Während Benjamin Netanjahu sich anschickt, der nächste israelische Ministerpräsident zu werden, macht auch Yair Netanjahu wieder Schlagzeilen, dessen größte Leistung in seinem bisherigen Leben darin besteht, der Sohn seines Vaters zu sein. Und so würde wohl auch diesmal kaum jemand Notiz von Yair Netanjahu nehmen, ginge es in seinen jüngsten Äußerungen nicht einmal mehr um Benjamin Netanjahu.

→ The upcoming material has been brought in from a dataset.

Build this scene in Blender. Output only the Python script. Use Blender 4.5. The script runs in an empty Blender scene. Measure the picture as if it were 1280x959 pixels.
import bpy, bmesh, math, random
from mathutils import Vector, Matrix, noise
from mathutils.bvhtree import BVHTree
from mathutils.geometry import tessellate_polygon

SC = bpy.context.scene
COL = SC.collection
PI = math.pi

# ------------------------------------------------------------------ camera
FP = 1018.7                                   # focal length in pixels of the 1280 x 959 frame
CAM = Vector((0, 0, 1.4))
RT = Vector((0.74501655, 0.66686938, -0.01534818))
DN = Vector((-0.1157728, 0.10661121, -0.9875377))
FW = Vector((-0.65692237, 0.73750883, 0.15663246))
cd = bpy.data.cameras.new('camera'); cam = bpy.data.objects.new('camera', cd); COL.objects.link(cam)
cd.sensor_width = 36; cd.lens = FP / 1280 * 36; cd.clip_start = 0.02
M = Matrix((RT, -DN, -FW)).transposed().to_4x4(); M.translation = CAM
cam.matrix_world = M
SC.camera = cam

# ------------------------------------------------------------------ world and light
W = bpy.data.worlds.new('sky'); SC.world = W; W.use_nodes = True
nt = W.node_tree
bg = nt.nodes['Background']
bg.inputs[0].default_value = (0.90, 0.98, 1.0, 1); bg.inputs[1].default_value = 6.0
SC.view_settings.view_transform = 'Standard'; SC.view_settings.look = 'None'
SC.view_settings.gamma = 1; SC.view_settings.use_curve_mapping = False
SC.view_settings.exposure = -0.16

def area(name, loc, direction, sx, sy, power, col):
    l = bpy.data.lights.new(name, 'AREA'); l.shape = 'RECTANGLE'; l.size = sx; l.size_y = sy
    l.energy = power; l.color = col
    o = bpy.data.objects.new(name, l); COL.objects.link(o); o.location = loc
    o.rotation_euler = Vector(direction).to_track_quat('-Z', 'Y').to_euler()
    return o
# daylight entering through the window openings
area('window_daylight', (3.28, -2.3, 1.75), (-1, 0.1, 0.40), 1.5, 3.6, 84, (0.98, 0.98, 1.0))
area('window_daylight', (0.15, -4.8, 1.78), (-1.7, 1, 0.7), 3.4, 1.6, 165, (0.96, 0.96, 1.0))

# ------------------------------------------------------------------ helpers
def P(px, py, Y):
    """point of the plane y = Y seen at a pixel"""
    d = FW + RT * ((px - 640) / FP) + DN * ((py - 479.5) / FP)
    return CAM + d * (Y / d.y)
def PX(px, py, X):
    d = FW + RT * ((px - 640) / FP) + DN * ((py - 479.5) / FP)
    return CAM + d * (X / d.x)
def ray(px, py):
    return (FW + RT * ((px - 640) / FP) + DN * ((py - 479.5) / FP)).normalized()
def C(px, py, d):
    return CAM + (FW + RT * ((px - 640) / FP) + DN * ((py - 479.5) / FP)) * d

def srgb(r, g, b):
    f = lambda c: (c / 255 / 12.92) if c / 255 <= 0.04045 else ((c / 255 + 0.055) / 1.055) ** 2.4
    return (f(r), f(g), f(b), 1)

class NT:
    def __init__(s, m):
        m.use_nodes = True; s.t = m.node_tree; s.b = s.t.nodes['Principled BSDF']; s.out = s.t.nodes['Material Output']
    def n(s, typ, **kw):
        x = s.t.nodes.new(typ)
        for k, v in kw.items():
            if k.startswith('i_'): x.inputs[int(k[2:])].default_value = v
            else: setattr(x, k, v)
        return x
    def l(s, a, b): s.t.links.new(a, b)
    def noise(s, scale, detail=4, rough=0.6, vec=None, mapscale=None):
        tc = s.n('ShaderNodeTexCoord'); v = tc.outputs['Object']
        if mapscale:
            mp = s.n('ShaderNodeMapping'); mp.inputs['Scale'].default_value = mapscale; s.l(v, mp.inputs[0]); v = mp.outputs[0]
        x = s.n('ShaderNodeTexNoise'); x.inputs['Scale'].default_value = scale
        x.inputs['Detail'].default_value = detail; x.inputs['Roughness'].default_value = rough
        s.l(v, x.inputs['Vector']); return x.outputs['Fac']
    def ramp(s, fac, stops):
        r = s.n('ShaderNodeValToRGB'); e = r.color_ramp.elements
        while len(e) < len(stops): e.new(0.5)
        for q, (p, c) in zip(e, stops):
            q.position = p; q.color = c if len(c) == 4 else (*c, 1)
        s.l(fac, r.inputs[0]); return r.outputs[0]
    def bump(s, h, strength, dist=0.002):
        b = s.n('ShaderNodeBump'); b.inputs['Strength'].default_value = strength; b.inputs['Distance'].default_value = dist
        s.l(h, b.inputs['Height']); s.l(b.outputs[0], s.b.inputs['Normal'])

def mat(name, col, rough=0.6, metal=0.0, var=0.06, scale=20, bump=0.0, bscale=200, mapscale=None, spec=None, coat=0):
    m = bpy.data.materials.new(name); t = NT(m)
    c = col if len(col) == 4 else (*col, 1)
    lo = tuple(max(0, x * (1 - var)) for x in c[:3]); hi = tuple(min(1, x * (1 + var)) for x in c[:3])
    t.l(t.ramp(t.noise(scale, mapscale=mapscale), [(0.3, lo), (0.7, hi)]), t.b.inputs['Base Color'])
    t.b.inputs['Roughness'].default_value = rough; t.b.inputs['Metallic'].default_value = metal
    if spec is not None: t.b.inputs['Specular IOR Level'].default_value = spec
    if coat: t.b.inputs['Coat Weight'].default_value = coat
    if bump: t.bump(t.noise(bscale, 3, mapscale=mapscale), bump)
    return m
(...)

Dem Likud-Politiker werden in fünf Fällen Bestechlichkeit und Vorteilsnahme vorgeworfen, nach langen Ermittlungen wurde Ende 2019 gegen ihn schließlich Anklage erhoben und im Frühjahr 2020 der Prozeß wegen Korruption eröffnet, der das zuständige Bezirksgericht in Jerusalem und den Angeklagten noch Jahre beschäftigen könnte. Im Rechtsstaat Israel steht auch ein Ministerpräsident nicht über dem Gesetz.

Das hat Benjamin Netanjahu, der sich freilich vom Amt erhofft, Einfluß auf »sein« Verfahren nehmen zu können, gelernt, Yair Netanjahu dagegen hat das für Demokratien basale Prinzip der Gewaltenteilung offenbar noch immer nicht begriffen: In einem Rundfunkgespräch beließ er es nicht bei Vorwürfen gegen die israelische Justiz, sondern forderte für Ermittler und Kläger im Prozeß seines Vaters die Todesstrafe.

Zwar war auch Benjamin Netanjahu – selbst als amtierender Ministerpräsident – nicht eben zurückhaltend mit der Justiz umgegangen und ihr durchaus etwa »Verrat« vorgehalten. Davor allerdings, für seine Ankläger die Todesstrafe zu fordern, bewahrte Benjamin Netanjahu seine Vernunft dann doch noch. Daß er jetzt einerseits von Meinungsfreiheit spricht, aber seinem Sohn nicht zustimmt, spricht nicht gegen ihn.